** BEGIN **
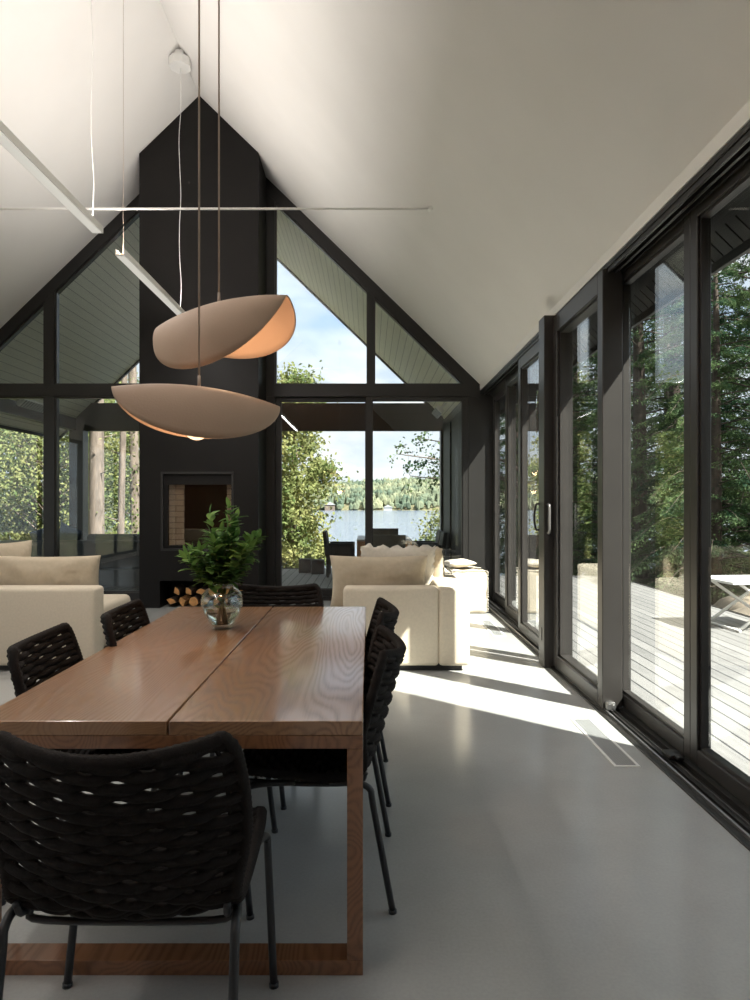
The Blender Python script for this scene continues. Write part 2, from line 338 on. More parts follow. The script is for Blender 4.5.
def lathe(bm, prof, seg=28, mi=0):
    rings = [[bm.verts.new((r*math.cos(2*PI*k/seg), r*math.sin(2*PI*k/seg), z)) for k in range(seg)] if r > 1e-6 else [bm.verts.new((0, 0, z))] for r, z in prof]
    for A, B in zip(rings, rings[1:]):
        for k in range(seg):
            a0, a1 = A[k % len(A)], A[(k+1) % len(A)]; b0, b1 = B[k % len(B)], B[(k+1) % len(B)]
            vs = []
            for v in (a0, a1, b1, b0):
                if v not in vs: vs.append(v)
            if len(vs) > 2:
                f = bm.faces.new(vs); f.smooth = True; f.material_index = mi
def box_obj(name, m, parent, *b, r=0.0, seg=2, smooth=False, loc=None):
    bm = bmesh.new(); bx(bm, *b, r=r, seg=seg); return finish(bm, name, m, parent, smooth, loc)
def copy_tree(o, parent=None):
    c = o.copy(); COL.objects.link(c)
    if parent is not None: c.parent = parent
    for ch in [x for x in bpy.data.objects if x.parent == o]: copy_tree(ch, c)
    return c
def pillow(name, w, h, t, m, parent=None, seed=0, wr=0.006, pinch=0.06, n=26, ruffle=0.0):
    """cushion in the XZ plane, w wide, h high, t thick, centred"""
    bm = bmesh.new(); rnd = Vector((seed*3.1, seed*1.7, seed*0.9)); sides = []
    for s in (1, -1):
        g = []
        for i in range(n+1):
            row = []
            for j in range(n+1):
                u = -1+2*i/n; v = -1+2*j/n
                u = math.copysign(abs(u)**0.8, u); v = math.copysign(abs(v)**0.8, v)
                th = t/2*max(0, (1-abs(u)**2.6))**0.45*max(0, (1-abs(v)**2.6))**0.45
                x = u*w/2*(1-pinch*(1-v*v)*abs(u)); z = v*h/2*(1-pinch*(1-u*u)*abs(v))
                e = max(abs(u), abs(v))
                q = noise.noise(Vector((x*7, z*7, s*3))+rnd)*wr*2+abs(noise.noise(Vector((x*16*(1+abs(v)), z*9, 5))+rnd))*wr*1.5
                y = s*(th+q*(1-e**4))
                if ruffle and e > 0.97:
                    y += ruffle*math.sin((x+z)*70+seed)*0.6; x += u*ruffle*abs(math.sin(z*60)); z += v*ruffle*(.4+math.sin(x*48+seed)+.5*math.sin(x*91))
                row.append(bm.verts.new((x, y, z)))
            g.append(row)
        sides.append(g)
        for i in range(n):
            for j in range(n):
                q = (g[i][j], g[i+1][j], g[i+1][j+1], g[i][j+1])
                f = bm.faces.new(q if s < 0 else q[::-1]); f.smooth = True
    bmesh.ops.remove_doubles(bm, verts=bm.verts, dist=0.0008)
    bmesh.ops.recalc_face_normals(bm, faces=bm.faces)
    return finish(bm, name, m, parent, True)

# ------------------------------------------------------------------ room numbers
XR, XL, XM = 1.586, -6.066, -2.24          # right wall, left wall, ridge
ZE, K = 3.06, 0.969                        # ceiling height at the wall, slope
ZR = ZE+(XR-XM)*K                          # ridge
YG, YC, YB, YP = 9.71, 8.97, -3.2, 14.1    # far glazed wall, chimney face, back wall, porch end
def roof_z(x): return ZR-abs(x-XM)*K

# floor
o = box_obj('floor', M['floor'], None, XL-0.3, XR+0.02, YB-0.2, YG+0.12, -0.30, 0.0); tag(o, kind='structure')
# ceiling: two sloping slabs
def slab_profile(x0, x1, th):
    return [(x0, roof_z(x0)), (x1, roof_z(x1)), (x1, roof_z(x1)+th), (x0, roof_z(x0)+th)]
bm = bmesh.new()
prism(bm, [(XM, ZR), (XR, ZE), (XR, ZE+0.40), (XM, ZR+0.40), (XL, ZE+0.40), (XL, ZE)], 'Y', YB, YG+0.06)
o = finish(bm, 'ceiling', M['plaster']); tag(o, kind='structure')
# outer roof shell
bm = bmesh.new()
XO = 1.93; XOL = 2*XM-XO
prism(bm, [(XM, ZR+0.41), (XO+0.03, roof_z(XO)+0.30), (XO+0.03, roof_z(XO)+0.36), (XM, ZR+0.50), (XOL-0.03, roof_z(XO)+0.36), (XOL-0.03, roof_z(XO)+0.30)], 'Y', YB-0.1, YP)
o = finish(bm, 'roof_covering', M['shingle']); tag(o, kind='structure')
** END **
AIM OF THE EXERCISE: Write out the listing word for word, omitting the pictures it holds.

RESPONSE BELOW:
The Blender Python script for this scene continues. Write part 2, from line 338 on. More parts follow. The script is for Blender 4.5.
def lathe(bm, prof, seg=28, mi=0):
    rings = [[bm.verts.new((r*math.cos(2*PI*k/seg), r*math.sin(2*PI*k/seg), z)) for k in range(seg)] if r > 1e-6 else [bm.verts.new((0, 0, z))] for r, z in prof]
    for A, B in zip(rings, rings[1:]):
        for k in range(seg):
            a0, a1 = A[k % len(A)], A[(k+1) % len(A)]; b0, b1 = B[k % len(B)], B[(k+1) % len(B)]
            vs = []
            for v in (a0, a1, b1, b0):
                if v not in vs: vs.append(v)
            if len(vs) > 2:
                f = bm.faces.new(vs); f.smooth = True; f.material_index = mi
def box_obj(name, m, parent, *b, r=0.0, seg=2, smooth=False, loc=None):
    bm = bmesh.new(); bx(bm, *b, r=r, seg=seg); return finish(bm, name, m, parent, smooth, loc)
def copy_tree(o, parent=None):
    c = o.copy(); COL.objects.link(c)
    if parent is not None: c.parent = parent
    for ch in [x for x in bpy.data.objects if x.parent == o]: copy_tree(ch, c)
    return c
def pillow(name, w, h, t, m, parent=None, seed=0, wr=0.006, pinch=0.06, n=26, ruffle=0.0):
    """cushion in the XZ plane, w wide, h high, t thick, centred"""
    bm = bmesh.new(); rnd = Vector((seed*3.1, seed*1.7, seed*0.9)); sides = []
    for s in (1, -1):
        g = []
        for i in range(n+1):
            row = []
            for j in range(n+1):
                u = -1+2*i/n; v = -1+2*j/n
                u = math.copysign(abs(u)**0.8, u); v = math.copysign(abs(v)**0.8, v)
                th = t/2*max(0, (1-abs(u)**2.6))**0.45*max(0, (1-abs(v)**2.6))**0.45
                x = u*w/2*(1-pinch*(1-v*v)*abs(u)); z = v*h/2*(1-pinch*(1-u*u)*abs(v))
                e = max(abs(u), abs(v))
                q = noise.noise(Vector((x*7, z*7, s*3))+rnd)*wr*2+abs(noise.noise(Vector((x*16*(1+abs(v)), z*9, 5))+rnd))*wr*1.5
                y = s*(th+q*(1-e**4))
                if ruffle and e > 0.97:
                    y += ruffle*math.sin((x+z)*70+seed)*0.6; x += u*ruffle*abs(math.sin(z*60)); z += v*ruffle*(.4+math.sin(x*48+seed)+.5*math.sin(x*91))
                row.append(bm.verts.new((x, y, z)))
            g.append(row)
        sides.append(g)
        for i in range(n):
            for j in range(n):
                q = (g[i][j], g[i+1][j], g[i+1][j+1], g[i][j+1])
                f = bm.faces.new(q if s < 0 else q[::-1]); f.smooth = True
    bmesh.ops.remove_doubles(bm, verts=bm.verts, dist=0.0008)
    bmesh.ops.recalc_face_normals(bm, faces=bm.faces)
    return finish(bm, name, m, parent, True)

# ------------------------------------------------------------------ room numbers
XR, XL, XM = 1.586, -6.066, -2.24          # right wall, left wall, ridge
ZE, K = 3.06, 0.969                        # ceiling height at the wall, slope
ZR = ZE+(XR-XM)*K                          # ridge
YG, YC, YB, YP = 9.71, 8.97, -3.2, 14.1    # far glazed wall, chimney face, back wall, porch end
def roof_z(x): return ZR-abs(x-XM)*K

# floor
o = box_obj('floor', M['floor'], None, XL-0.3, XR+0.02, YB-0.2, YG+0.12, -0.30, 0.0); tag(o, kind='structure')
# ceiling: two sloping slabs
def slab_profile(x0, x1, th):
    return [(x0, roof_z(x0)), (x1, roof_z(x1)), (x1, roof_z(x1)+th), (x0, roof_z(x0)+th)]
bm = bmesh.new()
prism(bm, [(XM, ZR), (XR, ZE), (XR, ZE+0.40), (XM, ZR+0.40), (XL, ZE+0.40), (XL, ZE)], 'Y', YB, YG+0.06)
o = finish(bm, 'ceiling', M['plaster']); tag(o, kind='structure')
# outer roof shell
bm = bmesh.new()
XO = 1.93; XOL = 2*XM-XO
prism(bm, [(XM, ZR+0.41), (XO+0.03, roof_z(XO)+0.30), (XO+0.03, roof_z(XO)+0.36), (XM, ZR+0.50), (XOL-0.03, roof_z(XO)+0.36), (XOL-0.03, roof_z(XO)+0.30)], 'Y', YB-0.1, YP)
o = finish(bm, 'roof_covering', M['shingle']); tag(o, kind='structure')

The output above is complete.